To be done ▸ Everything from the first line down to the line containing "return ray(px, py)" should be reproduced exactly; please include nothing else.

════

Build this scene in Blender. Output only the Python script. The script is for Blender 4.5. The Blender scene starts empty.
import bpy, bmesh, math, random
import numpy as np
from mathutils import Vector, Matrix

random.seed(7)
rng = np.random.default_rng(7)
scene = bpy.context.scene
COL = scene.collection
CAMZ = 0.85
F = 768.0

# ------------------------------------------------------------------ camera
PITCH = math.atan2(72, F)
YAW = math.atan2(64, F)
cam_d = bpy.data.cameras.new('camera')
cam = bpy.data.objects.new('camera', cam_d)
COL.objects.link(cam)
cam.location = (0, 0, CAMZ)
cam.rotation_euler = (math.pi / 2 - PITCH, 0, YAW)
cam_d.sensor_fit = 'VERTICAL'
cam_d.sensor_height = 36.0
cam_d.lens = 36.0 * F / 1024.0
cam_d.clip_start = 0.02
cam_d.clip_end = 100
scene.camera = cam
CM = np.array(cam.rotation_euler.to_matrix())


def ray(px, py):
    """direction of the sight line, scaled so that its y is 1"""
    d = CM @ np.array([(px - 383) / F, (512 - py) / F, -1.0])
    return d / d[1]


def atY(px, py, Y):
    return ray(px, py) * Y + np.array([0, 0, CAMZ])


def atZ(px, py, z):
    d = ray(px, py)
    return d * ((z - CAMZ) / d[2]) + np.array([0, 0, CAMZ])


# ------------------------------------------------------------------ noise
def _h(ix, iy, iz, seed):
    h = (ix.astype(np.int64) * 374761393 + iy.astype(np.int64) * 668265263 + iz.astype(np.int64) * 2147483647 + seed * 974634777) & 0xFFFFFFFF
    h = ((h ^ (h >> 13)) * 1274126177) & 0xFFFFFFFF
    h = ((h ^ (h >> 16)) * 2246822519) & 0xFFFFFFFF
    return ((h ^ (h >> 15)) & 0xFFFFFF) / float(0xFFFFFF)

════

Exercise output ▸
Build this scene in Blender. Output only the Python script. The script is for Blender 4.5. The Blender scene starts empty.
import bpy, bmesh, math, random
import numpy as np
from mathutils import Vector, Matrix

random.seed(7)
rng = np.random.default_rng(7)
scene = bpy.context.scene
COL = scene.collection
CAMZ = 0.85
F = 768.0

# ------------------------------------------------------------------ camera
PITCH = math.atan2(72, F)
YAW = math.atan2(64, F)
cam_d = bpy.data.cameras.new('camera')
cam = bpy.data.objects.new('camera', cam_d)
COL.objects.link(cam)
cam.location = (0, 0, CAMZ)
cam.rotation_euler = (math.pi / 2 - PITCH, 0, YAW)
cam_d.sensor_fit = 'VERTICAL'
cam_d.sensor_height = 36.0
cam_d.lens = 36.0 * F / 1024.0
cam_d.clip_start = 0.02
cam_d.clip_end = 100
scene.camera = cam
CM = np.array(cam.rotation_euler.to_matrix())


def ray(px, py):
    """direction of the sight line, scaled so that its y is 1"""
    d = CM @ np.array([(px - 383) / F, (512 - py) / F, -1.0])
    return d / d[1]


def atY(px, py, Y):
    return ray(px, py) * Y + np.array([0, 0, CAMZ])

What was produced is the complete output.